# [Stated task]
Reproduce the data below in full and exclude every picture.

# [Supplied information]
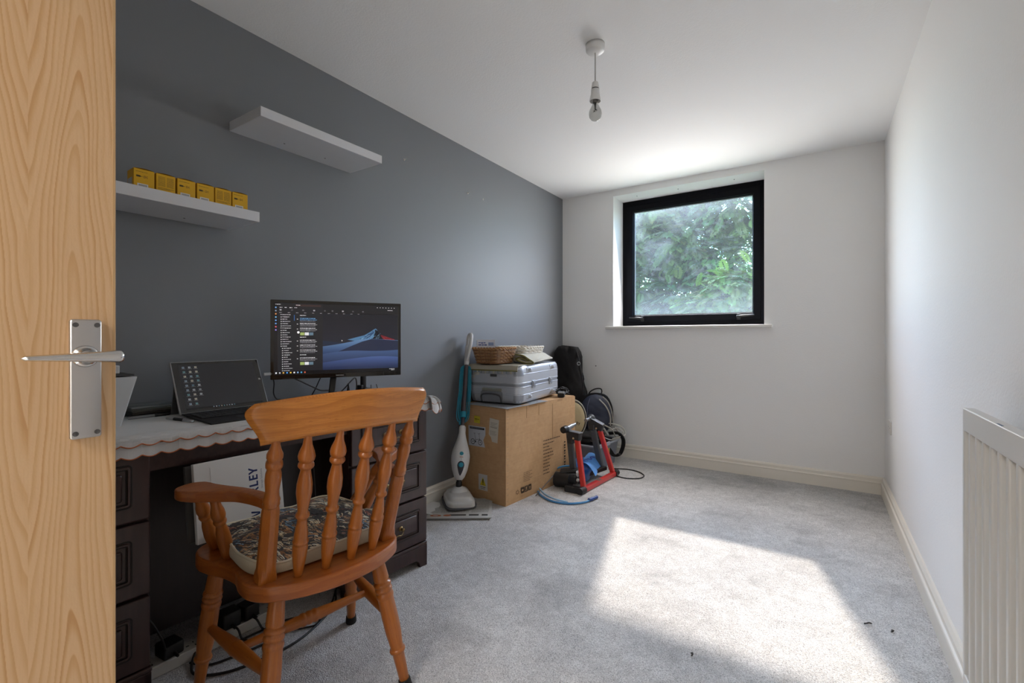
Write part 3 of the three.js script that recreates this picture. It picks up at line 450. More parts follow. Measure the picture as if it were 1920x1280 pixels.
// ---------------------------------------------------------------- on the desk
const DY = 0.7885;     // top of the cloth
{
  // tablet computer with kickstand and keyboard cover; +x faces the chair
  const t = thing('tablet_computer', 'slim tablet computer with kickstand and black keyboard cover open on the desk', 'laptop', [0.15, DY, 3.157], R(-1));
  const sw = 0.306, sh = 0.2, tilt = R(27);
  const B = [0.088, 0.012, 0];                               // foot of the screen
  const put = (g) => g.rotateY(Math.PI / 2).rotateZ(tilt).translate(...B);   // screen built upright facing +z, then turned to face +x and tilted back
  part(t, 'screen_body', put(rbox(sw, sh, 0.0085, 0.003, 0, sh / 2, -0.0045, 3)), std('#b4b6b8', 0.4, { metalness: 0.3 }));
  part(t, 'bezel', put(box(sw - 0.007, sh - 0.007, 0.0006, 0, sh / 2, 0.0002)), phy('#17181b', 0.12, { clearcoat: 0.5 }));
  const scr = canvasTex(768, 512, (g, w, h) => {
    g.fillStyle = '#2b2c30'; g.fillRect(0, 0, w, h);
    const r = seeded(8), cols = ['#8fa3b5', '#b8c2c9', '#5f7d8f', '#c8c3b0', '#6fa0a8', '#9aa0a6'];
    const n = [3, 3, 3, 3, 3, 3, 3, 2, 2];
    n.forEach((k, i) => { for (let j = 0; j < k; j++) { const x = 34 + j * 58, y = 22 + i * 52; g.fillStyle = cols[r() * 6 | 0]; g.globalAlpha = 0.85; g.fillRect(x, y, 22, 20); g.fillStyle = '#2b2c30'; g.fillRect(x + 5 + r() * 4, y + 5, 8, 6); g.globalAlpha = 0.6; g.fillStyle = '#c5c8cb'; squiggle(g, x - 10, y + 25, 42, 5, i * 7 + j); } });
    g.globalAlpha = 0.9; g.fillStyle = '#17181b'; g.fillRect(0, 492, w, 20); for (let i = 0; i < 9; i++) { g.fillStyle = cols[i % 6]; g.fillRect(250 + i * 26, 496, 11, 11); }
  });
  part(t, 'display', put(box(0.262, 0.174, 0.0004, 0, sh / 2, 0.0007)), std('#ffffff', 0.15, { map: scr, emissive: '#ffffff', emissiveMap: scr, emissiveIntensity: 0.12 }));
  part(t, 'logo_button', [[-1, -1], [1, -1], [-1, 1], [1, 1]].map(([a, b]) => put(box(0.0036, 0.0036, 0.0006, sw / 2 - 0.012 + a * 0.0021, sh * 0.56 + b * 0.0021, 0.0008))), std('#d5d7d9', 0.4));
  part(t, 'kickstand', [bar([0.026, 0.112, 0], [-0.004, 0.003, 0], 0.003, sw - 0.006, 0.001, V(0, 0, 1))], std('#6d6e70', 0.4, { metalness: 0.5 }));
  const kb = (x) => [x, 0.0135 - 0.009 * clamp((x - 0.1) / 0.22), 0];
  part(t, 'keyboard_cover', [bar([0.092, 0.0125, 0], [0.318, 0.0035, 0], 0.0055, 0.302, 0.002, V(0, 0, 1))], std('#1d1e22', 0.7), null, 'black keyboard cover');
  const kbp = part(t, 'touchpad', bar([0.252, 0.0095, 0.0], [0.305, 0.0074, 0], 0.0004, 0.1, 0.0001, V(0, 0, 1)), std('#26272b', 0.45));
  const keys = []; const keyMat = std('#2c2d31', 0.5);
  for (let r = 0; r < 6; r++) { const n = r === 5 ? 9 : 14, x = 0.115 + r * 0.0205; let z = -0.138; for (let k = 0; k < n; k++) { const w = r === 5 && k === 3 ? 0.092 : r === 5 ? 0.0195 : 0.0182; const kk = part(t, 'key', rbox(r ? 0.0168 : 0.011, 0.0016, w, 0.0007, 0, 0, 0, 1), keyMat, [x, kb(x)[1] + 0.0038, -(z + w / 2)]); kk.rotation.z = -R(2.3); z += w + 0.0018; } }
}
{
  const s = thing('stylus_pen', 'silver stylus with black band beside the tablet keyboard', 'pen', [0.3, DY + 0.0055, 3.337], R(9));
  part(s, 'barrel', between(lathe([[0, 0], [0.0042, 0.003], [0.0048, 0.012], [0.0048, 0.05], [0, 0.05]], 14), [-0.075, 0, 0], [0.075, 0, 0]), std('#b5b6b8', 0.35, { metalness: 0.3 }));
  part(s, 'grip_band', rod([-0.03, 0, 0], [0.02, 0, 0], 0.0053), M.blackRubber);
  part(s, 'pen_end', between(lathe([[0, 0], [0.0048, 0], [0.005, 0.04], [0.0042, 0.05], [0, 0.052]], 14), [0.02, 0, 0], [0.07, 0, 0]), std('#b5b6b8', 0.3, { metalness: 0.3 }));
}
{
  const s = thing('marker_pen', 'clear barrelled marker with black cap lying on the tablecloth', 'pen', [0.135, DY + 0.006, 3.372], R(-92));
  part(s, 'barrel', between(lathe([[0, 0], [0.004, 0.002], [0.0055, 0.012], [0.006, 0.085], [0, 0.086]], 14), [0.055, 0, 0], [-0.05, 0, 0]), std('#8f9193', 0.3));
  part(s, 'cap', between(lathe([[0, 0], [0.0062, 0.0], [0.0066, 0.03], [0.0045, 0.046], [0, 0.047]], 14), [-0.02, 0, 0], [-0.07, 0, 0]), M.black);
}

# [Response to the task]
Write part 3 of the three.js script that recreates this picture. It picks up at line 450. More parts follow. Measure the picture as if it were 1920x1280 pixels.
// ---------------------------------------------------------------- on the desk
const DY = 0.7885;     // top of the cloth
{
  // tablet computer with kickstand and keyboard cover; +x faces the chair
  const t = thing('tablet_computer', 'slim tablet computer with kickstand and black keyboard cover open on the desk', 'laptop', [0.15, DY, 3.157], R(-1));
  const sw = 0.306, sh = 0.2, tilt = R(27);
  const B = [0.088, 0.012, 0];                               // foot of the screen
  const put = (g) => g.rotateY(Math.PI / 2).rotateZ(tilt).translate(...B);   // screen built upright facing +z, then turned to face +x and tilted back
  part(t, 'screen_body', put(rbox(sw, sh, 0.0085, 0.003, 0, sh / 2, -0.0045, 3)), std('#b4b6b8', 0.4, { metalness: 0.3 }));
  part(t, 'bezel', put(box(sw - 0.007, sh - 0.007, 0.0006, 0, sh / 2, 0.0002)), phy('#17181b', 0.12, { clearcoat: 0.5 }));
  const scr = canvasTex(768, 512, (g, w, h) => {
    g.fillStyle = '#2b2c30'; g.fillRect(0, 0, w, h);
    const r = seeded(8), cols = ['#8fa3b5', '#b8c2c9', '#5f7d8f', '#c8c3b0', '#6fa0a8', '#9aa0a6'];
    const n = [3, 3, 3, 3, 3, 3, 3, 2, 2];
    n.forEach((k, i) => { for (let j = 0; j < k; j++) { const x = 34 + j * 58, y = 22 + i * 52; g.fillStyle = cols[r() * 6 | 0]; g.globalAlpha = 0.85; g.fillRect(x, y, 22, 20); g.fillStyle = '#2b2c30'; g.fillRect(x + 5 + r() * 4, y + 5, 8, 6); g.globalAlpha = 0.6; g.fillStyle = '#c5c8cb'; squiggle(g, x - 10, y + 25, 42, 5, i * 7 + j); } });
    g.globalAlpha = 0.9; g.fillStyle = '#17181b'; g.fillRect(0, 492, w, 20); for (let i = 0; i < 9; i++) { g.fillStyle = cols[i % 6]; g.fillRect(250 + i * 26, 496, 11, 11); }
  });
  part(t, 'display', put(box(0.262, 0.174, 0.0004, 0, sh / 2, 0.0007)), std('#ffffff', 0.15, { map: scr, emissive: '#ffffff', emissiveMap: scr, emissiveIntensity: 0.12 }));
  part(t, 'logo_button', [[-1, -1], [1, -1], [-1, 1], [1, 1]].map(([a, b]) => put(box(0.0036, 0.0036, 0.0006, sw / 2 - 0.012 + a * 0.0021, sh * 0.56 + b * 0.0021, 0.0008))), std('#d5d7d9', 0.4));
  part(t, 'kickstand', [bar([0.026, 0.112, 0], [-0.004, 0.003, 0], 0.003, sw - 0.006, 0.001, V(0, 0, 1))], std('#6d6e70', 0.4, { metalness: 0.5 }));
  const kb = (x) => [x, 0.0135 - 0.009 * clamp((x - 0.1) / 0.22), 0];
  part(t, 'keyboard_cover', [bar([0.092, 0.0125, 0], [0.318, 0.0035, 0], 0.0055, 0.302, 0.002, V(0, 0, 1))], std('#1d1e22', 0.7), null, 'black keyboard cover');
  const kbp = part(t, 'touchpad', bar([0.252, 0.0095, 0.0], [0.305, 0.0074, 0], 0.0004, 0.1, 0.0001, V(0, 0, 1)), std('#26272b', 0.45));
  const keys = []; const keyMat = std('#2c2d31', 0.5);
  for (let r = 0; r < 6; r++) { const n = r === 5 ? 9 : 14, x = 0.115 + r * 0.0205; let z = -0.138; for (let k = 0; k < n; k++) { const w = r === 5 && k === 3 ? 0.092 : r === 5 ? 0.0195 : 0.0182; const kk = part(t, 'key', rbox(r ? 0.0168 : 0.011, 0.0016, w, 0.0007, 0, 0, 0, 1), keyMat, [x, kb(x)[1] + 0.0038, -(z + w / 2)]); kk.rotation.z = -R(2.3); z += w + 0.0018; } }
}
{
  const s = thing('stylus_pen', 'silver stylus with black band beside the tablet keyboard', 'pen', [0.3, DY + 0.0055, 3.337], R(9));
  part(s, 'barrel', between(lathe([[0, 0], [0.0042, 0.003], [0.0048, 0.012], [0.0048, 0.05], [0, 0.05]], 14), [-0.075, 0, 0], [0.075, 0, 0]), std('#b5b6b8', 0.35, { metalness: 0.3 }));
  part(s, 'grip_band', rod([-0.03, 0, 0], [0.02, 0, 0], 0.0053), M.blackRubber);
  part(s, 'pen_end', between(lathe([[0, 0], [0.0048, 0], [0.005, 0.04], [0.0042, 0.05], [0, 0.052]], 14), [0.02, 0, 0], [0.07, 0, 0]), std('#b5b6b8', 0.3, { metalness: 0.3 }));
}
{
  const s = thing('marker_pen', 'clear barrelled marker with black cap lying on the tablecloth', 'pen', [0.135, DY + 0.006, 3.372], R(-92));
  part(s, 'barrel', between(lathe([[0, 0], [0.004, 0.002], [0.0055, 0.012], [0.006, 0.085], [0, 0.086]], 14), [0.055, 0, 0], [-0.05, 0, 0]), std('#8f9193', 0.3));
  part(s, 'cap', between(lathe([[0, 0], [0.0062, 0.0], [0.0066, 0.03], [0.0045, 0.046], [0, 0.047]], 14), [-0.02, 0, 0], [-0.07, 0, 0]), M.black);
}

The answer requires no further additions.